- [WRITTEN EXERCISE]
Repeat all of the material below exactly as written, images excluded.

--- start of TASK MATERIAL ---

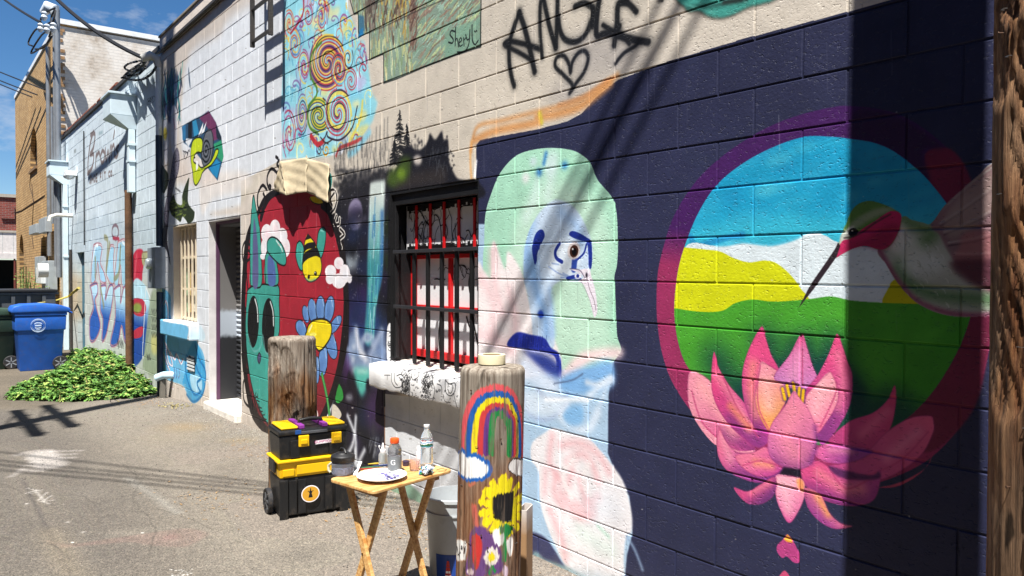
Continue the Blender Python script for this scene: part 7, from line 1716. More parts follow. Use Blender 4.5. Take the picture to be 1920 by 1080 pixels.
# ================================================================== TOOL BOX
def toolbox():
    p0 = Vector((-4.852, 1.856, 0)); e1 = Vector((.052, .438, 0)).normalized(); e2 = Vector((-e1.y, e1.x, 0)); W_ = .455; Dp = .275
    t = empty('rolling_toolbox', 'stacked black and yellow rolling tool box with purple straps and round sticker', 'tool box', tuple(p0))
    BP = M_('black_plastic', '#17181a', .42, var=.3, bump=.15, bscale=250, dirt=.28); YP = M_('yellow_plastic', '#dfb108', .42, var=.08, dirt=.22); PU = M_('purple_tape', '#7b2f86', .5)
    def T(u, v_, z): q = e1*u+e2*v_; return (q.x, q.y, z)
    def bx(nm, u0, u1, v0, v1, z0, z1, mat, par=None, bev=.004, tp=0.0):
        m = MB(); m.add([T(u0+tp, v0+tp, z0), T(u1-tp, v0+tp, z0), T(u1-tp, v1-tp, z0), T(u0+tp, v1-tp, z0), T(u0, v0, z1), T(u1, v0, z1), T(u1, v1, z1), T(u0, v1, z1)], [(0, 3, 2, 1), (4, 5, 6, 7), (0, 1, 5, 4), (1, 2, 6, 5), (2, 3, 7, 6), (3, 0, 4, 7)])
        return m.obj(nm, mat, par or t, bevel=bev, seg=2)
    lo = bx('lower_bin', 0, W_, 0, Dp, .012, .272, BP, None, .012, .012)
    for u in (.06, .12, .30, .37): bx('rib', u, u+.05, -.009, .002, .03, .255, BP, lo, .003)
    bx('rib', -.002, .055, -.012, .002, .0, .262, BP, lo, .008); bx('rib', W_-.055, W_+.002, -.012, .002, .0, .262, BP, lo, .008)
    mi = bx('tray', -.004, W_+.004, -.006, Dp+.004, .2725, .372, YP, None, .006, .008)
    bx('rim', -.016, W_+.016, -.02, Dp+.012, .373, .392, YP, mi, .006)
    bx('recess', .11, W_-.11, -.012, -.002, .290, .352, YP, mi, .003); bx('recess', .02, .095, -.010, -.001, .285, .33, YP, mi, .003); bx('handle', -.022, -.005, .06, .20, .30, .385, BP, mi, .008)
    up = bx('upper_bin', .0, W_, .0, Dp, .3925, .548, BP, None, .010, .006)
    for u in (.10, .36): bx('rib', u-.03, u+.03, -.006, .003, .400, .515, BP, up, .003)
    ld_ = bx('lid', -.006, W_+.006, -.008, Dp+.006, .549, .585, BP, None, .012)
    bx('lid_panel', .012, .125, .006, Dp-.01, .5855, .606, YP, ld_, .010); bx('lid_panel', W_-.125, W_-.012, .006, Dp-.01, .5855, .606, YP, ld_, .010)
    bx('strap', .13, .165, -.001, Dp, .586, .612, PU, ld_, .004); bx('strap', W_-.17, W_-.135, -.001, Dp, .586, .612, PU, ld_, .004)
    m = MB(); m.tube([T(.15, .1, .60), T(.16, .09, .628), T(.225, .085, .636), T(.30, .09, .628), T(.31, .1, .60)], .013, 10); m.obj('handle', BP, ld_, smooth=True)
    bx('lip', .14, W_-.14, -.016, -.008, .553, .572, M_('grey_plastic', '#4c4e52', .35), ld_, .003); bx('blue_clip', .10, .14, -.012, -.0085, .555, .582, M_('blue_plastic', '#1f4a8a', .4), ld_, .003)
    for u in (.155, .375):
        k = bx('latch', u-.034, u+.034, -.022, -.006, .472, .545, YP, None, .004); bx('catch', u-.022, u+.022, -.030, -.0225, .490, .520, YP, k, .003)
    # stickers
    sm = M_('sticker_white', '#ece6ea', .4, var=.03)
    m = MB(); m.prism([(.235, .475), (.35, .479), (.372, .491), (.35, .503), (.235, .499)], lambda u, z, s_: T(u, s_, z), -.0072, -.0064); st = m.obj('sticker', sm, t)
    ang = math.atan2(e1.y, e1.x)
    c_ = T(.293, -.0075, .489); tm_ = text_mesh('lettering', 'GUMPTION!', .0235, M_('magenta_ink', '#b02a78', .5), st, c_, (math.pi/2, 0, ang), .0004)
    m = MB(); m.prism([(.20+.062*math.cos(a*math.pi/18)*.98, .152+.056*math.sin(a*math.pi/18)) for a in range(36)], lambda u, z, s_: T(u, s_, z), -.0100, -.0092); rs_ = m.obj('sticker', sm, t)
    m = MB(); m.prism([(.20+.055*math.cos(a*math.pi/18), .152+.049*math.sin(a*math.pi/18)) for a in range(36)], lambda u, z, s_: T(u, s_, z), -.0106, -.0101); m.obj('disc', M_('ochre_ink', '#c8952c', .5, var=.04), rs_)
    for q in ([(.186, .128), (.214, .128), (.209, .150), (.191, .150)], [(.193, .1505), (.207, .1505), (.211, .166), (.203, .175), (.197, .175), (.189, .166)], [(.196, .1755), (.204, .1755), (.202, .190), (.199, .192)], [(.181, .170), (.188, .166), (.189, .169), (.183, .176)], [(.212, .166), (.219, .170), (.217, .176), (.211, .169)]):
        m = MB(); m.prism(q, lambda u, z, s_: T(u, s_, z), -.0111, -.0107); m.obj('figure', M_('black_ink', '#101012'), rs_)
    # wheels and telescopic handle at the back
    for s_, u in ((0, -.042), (1, W_+.008)):
        m = MB(); cx = T(u, Dp-.075, .086)
        for (r0, r1, a_, b_) in ((.0, .086, .0, .034),):
            ax = e1
            def ring(rr, off, n=32): return [tuple(Vector(cx)+ax*off+e2*math.cos(2*math.pi*k/n)*rr+Vector((0, 0, 1))*math.sin(2*math.pi*k/n)*rr) for k in range(n)]
            prof = [(.060, .006), (.080, .0), (.0855, .004), (.086, .017), (.0855, .030), (.080, .034), (.060, .030)]
            n = 32; vs = [p for rr, off in prof for p in ring(rr, off)]; fs = [(i*n+k, i*n+(k+1) % n, (i+1)*n+(k+1) % n, (i+1)*n+k) for i in range(len(prof)-1) for k in range(n)]; m.add(vs, fs)
        wh = m.obj('wheel', M_('rubber_tyre', '#232326', .7, dirt=.5), t, smooth=True)
        m = MB(); n = 32; vs = [p for rr, off in ((.060, .0061), (.052, .012), (.02, .010), (.018, .002)) for p in ring(rr, off)]; vs2 = ring(.0599, .028); m.add(vs, [(i*n+k, i*n+(k+1) % n, (i+1)*n+(k+1) % n, (i+1)*n+k) for i in range(3) for k in range(n)]+[tuple(3*n+k for k in range(n))]); m.add(vs2, [tuple(range(n))])
        h_ = m.obj('hub', M_('grey_hub', '#3c3d40', .5), wh, smooth=True)
        m = MB()
        for k in range(6): a = k*math.pi/3; m.bar(Vector(cx)+e1*.003+e2*math.cos(a)*.018+Vector((0, 0, math.sin(a)*.018)), Vector(cx)+e1*.005+e2*math.cos(a)*.058+Vector((0, 0, math.sin(a)*.058)), .010, .006, e1)
        m.obj('spokes', M_('grey_hub', '#3c3d40', .5), wh)
    for u in (.05, W_-.05):
        m = MB(); m.tube([T(u, Dp+.022, .03), T(u, Dp+.022, .56)], .010, 8); m.obj('handle_rail', M_('grey_metal', '#6f7276', .4, metal=.6), t, smooth=True)
toolbox()

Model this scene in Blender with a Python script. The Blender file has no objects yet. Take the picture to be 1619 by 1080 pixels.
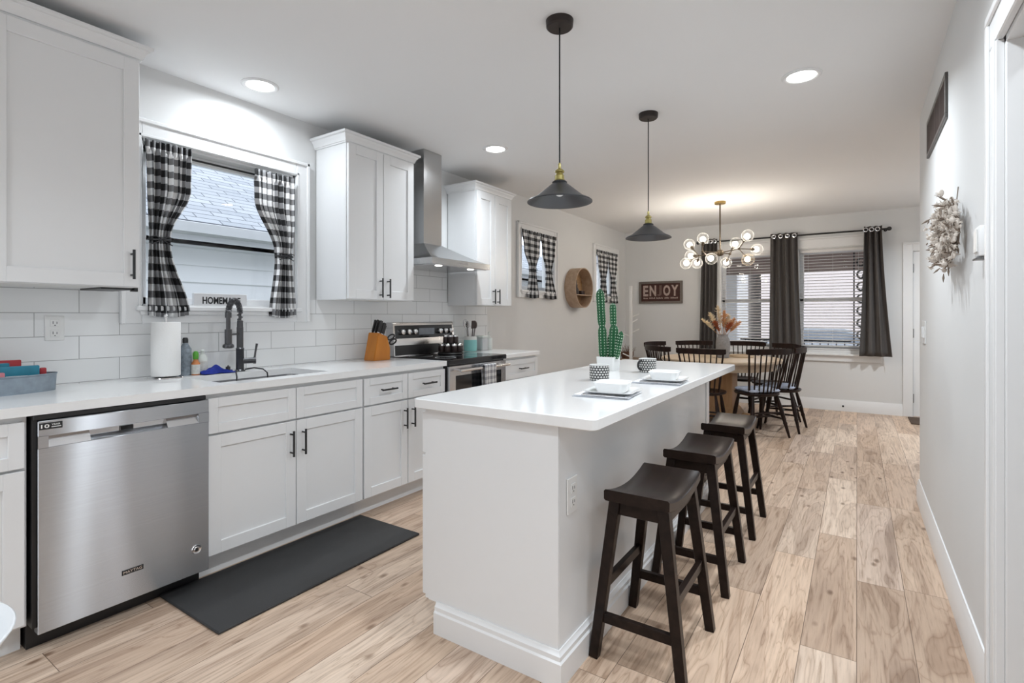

--- end of TASK MATERIAL ---

- [FINISHED TASK]
Continue the Blender Python script for this scene: part 7, from line 1716. More parts follow. Use Blender 4.5. Take the picture to be 1920 by 1080 pixels.
# ================================================================== TOOL BOX
def toolbox():
    p0 = Vector((-4.852, 1.856, 0)); e1 = Vector((.052, .438, 0)).normalized(); e2 = Vector((-e1.y, e1.x, 0)); W_ = .455; Dp = .275
    t = empty('rolling_toolbox', 'stacked black and yellow rolling tool box with purple straps and round sticker', 'tool box', tuple(p0))
    BP = M_('black_plastic', '#17181a', .42, var=.3, bump=.15, bscale=250, dirt=.28); YP = M_('yellow_plastic', '#dfb108', .42, var=.08, dirt=.22); PU = M_('purple_tape', '#7b2f86', .5)
    def T(u, v_, z): q = e1*u+e2*v_; return (q.x, q.y, z)
    def bx(nm, u0, u1, v0, v1, z0, z1, mat, par=None, bev=.004, tp=0.0):
        m = MB(); m.add([T(u0+tp, v0+tp, z0), T(u1-tp, v0+tp, z0), T(u1-tp, v1-tp, z0), T(u0+tp, v1-tp, z0), T(u0, v0, z1), T(u1, v0, z1), T(u1, v1, z1), T(u0, v1, z1)], [(0, 3, 2, 1), (4, 5, 6, 7), (0, 1, 5, 4), (1, 2, 6, 5), (2, 3, 7, 6), (3, 0, 4, 7)])
        return m.obj(nm, mat, par or t, bevel=bev, seg=2)
    lo = bx('lower_bin', 0, W_, 0, Dp, .012, .272, BP, None, .012, .012)
    for u in (.06, .12, .30, .37): bx('rib', u, u+.05, -.009, .002, .03, .255, BP, lo, .003)
    bx('rib', -.002, .055, -.012, .002, .0, .262, BP, lo, .008); bx('rib', W_-.055, W_+.002, -.012, .002, .0, .262, BP, lo, .008)
    mi = bx('tray', -.004, W_+.004, -.006, Dp+.004, .2725, .372, YP, None, .006, .008)
    bx('rim', -.016, W_+.016, -.02, Dp+.012, .373, .392, YP, mi, .006)
    bx('recess', .11, W_-.11, -.012, -.002, .290, .352, YP, mi, .003); bx('recess', .02, .095, -.010, -.001, .285, .33, YP, mi, .003); bx('handle', -.022, -.005, .06, .20, .30, .385, BP, mi, .008)
    up = bx('upper_bin', .0, W_, .0, Dp, .3925, .548, BP, None, .010, .006)
    for u in (.10, .36): bx('rib', u-.03, u+.03, -.006, .003, .400, .515, BP, up, .003)
    ld_ = bx('lid', -.006, W_+.006, -.008, Dp+.006, .549, .585, BP, None, .012)
    bx('lid_panel', .012, .125, .006, Dp-.01, .5855, .606, YP, ld_, .010); bx('lid_panel', W_-.125, W_-.012, .006, Dp-.01, .5855, .606, YP, ld_, .010)
    bx('strap', .13, .165, -.001, Dp, .586, .612, PU, ld_, .004); bx('strap', W_-.17, W_-.135, -.001, Dp, .586, .612, PU, ld_, .004)
    m = MB(); m.tube([T(.15, .1, .60), T(.16, .09, .628), T(.225, .085, .636), T(.30, .09, .628), T(.31, .1, .60)], .013, 10); m.obj('handle', BP, ld_, smooth=True)
    bx('lip', .14, W_-.14, -.016, -.008, .553, .572, M_('grey_plastic', '#4c4e52', .35), ld_, .003); bx('blue_clip', .10, .14, -.012, -.0085, .555, .582, M_('blue_plastic', '#1f4a8a', .4), ld_, .003)
    for u in (.155, .375):
        k = bx('latch', u-.034, u+.034, -.022, -.006, .472, .545, YP, None, .004); bx('catch', u-.022, u+.022, -.030, -.0225, .490, .520, YP, k, .003)
    # stickers
    sm = M_('sticker_white', '#ece6ea', .4, var=.03)
    m = MB(); m.prism([(.235, .475), (.35, .479), (.372, .491), (.35, .503), (.235, .499)], lambda u, z, s_: T(u, s_, z), -.0072, -.0064); st = m.obj('sticker', sm, t)
    ang = math.atan2(e1.y, e1.x)
    c_ = T(.293, -.0075, .489); tm_ = text_mesh('lettering', 'GUMPTION!', .0235, M_('magenta_ink', '#b02a78', .5), st, c_, (math.pi/2, 0, ang), .0004)
    m = MB(); m.prism([(.20+.062*math.cos(a*math.pi/18)*.98, .152+.056*math.sin(a*math.pi/18)) for a in range(36)], lambda u, z, s_: T(u, s_, z), -.0100, -.0092); rs_ = m.obj('sticker', sm, t)
    m = MB(); m.prism([(.20+.055*math.cos(a*math.pi/18), .152+.049*math.sin(a*math.pi/18)) for a in range(36)], lambda u, z, s_: T(u, s_, z), -.0106, -.0101); m.obj('disc', M_('ochre_ink', '#c8952c', .5, var=.04), rs_)
    for q in ([(.186, .128), (.214, .128), (.209, .150), (.191, .150)], [(.193, .1505), (.207, .1505), (.211, .166), (.203, .175), (.197, .175), (.189, .166)], [(.196, .1755), (.204, .1755), (.202, .190), (.199, .192)], [(.181, .170), (.188, .166), (.189, .169), (.183, .176)], [(.212, .166), (.219, .170), (.217, .176), (.211, .169)]):
        m = MB(); m.prism(q, lambda u, z, s_: T(u, s_, z), -.0111, -.0107); m.obj('figure', M_('black_ink', '#101012'), rs_)
    # wheels and telescopic handle at the back
    for s_, u in ((0, -.042), (1, W_+.008)):
        m = MB(); cx = T(u, Dp-.075, .086)
        for (r0, r1, a_, b_) in ((.0, .086, .0, .034),):
            ax = e1
            def ring(rr, off, n=32): return [tuple(Vector(cx)+ax*off+e2*math.cos(2*math.pi*k/n)*rr+Vector((0, 0, 1))*math.sin(2*math.pi*k/n)*rr) for k in range(n)]
            prof = [(.060, .006), (.080, .0), (.0855, .004), (.086, .017), (.0855, .030), (.080, .034), (.060, .030)]
            n = 32; vs = [p for rr, off in prof for p in ring(rr, off)]; fs = [(i*n+k, i*n+(k+1) % n, (i+1)*n+(k+1) % n, (i+1)*n+k) for i in range(len(prof)-1) for k in range(n)]; m.add(vs, fs)
        wh = m.obj('wheel', M_('rubber_tyre', '#232326', .7, dirt=.5), t, smooth=True)
        m = MB(); n = 32; vs = [p for rr, off in ((.060, .0061), (.052, .012), (.02, .010), (.018, .002)) for p in ring(rr, off)]; vs2 = ring(.0599, .028); m.add(vs, [(i*n+k, i*n+(k+1) % n, (i+1)*n+(k+1) % n, (i+1)*n+k) for i in range(3) for k in range(n)]+[tuple(3*n+k for k in range(n))]); m.add(vs2, [tuple(range(n))])
        h_ = m.obj('hub', M_('grey_hub', '#3c3d40', .5), wh, smooth=True)
        m = MB()
        for k in range(6): a = k*math.pi/3; m.bar(Vector(cx)+e1*.003+e2*math.cos(a)*.018+Vector((0, 0, math.sin(a)*.018)), Vector(cx)+e1*.005+e2*math.cos(a)*.058+Vector((0, 0, math.sin(a)*.058)), .010, .006, e1)
        m.obj('spokes', M_('grey_hub', '#3c3d40', .5), wh)
    for u in (.05, W_-.05):
        m = MB(); m.tube([T(u, Dp+.022, .03), T(u, Dp+.022, .56)], .010, 8); m.obj('handle_rail', M_('grey_metal', '#6f7276', .4, metal=.6), t, smooth=True)
toolbox()

Model this scene in Blender with a Python script. The Blender file has no objects yet. Take the picture to be 1619 by 1080 pixels.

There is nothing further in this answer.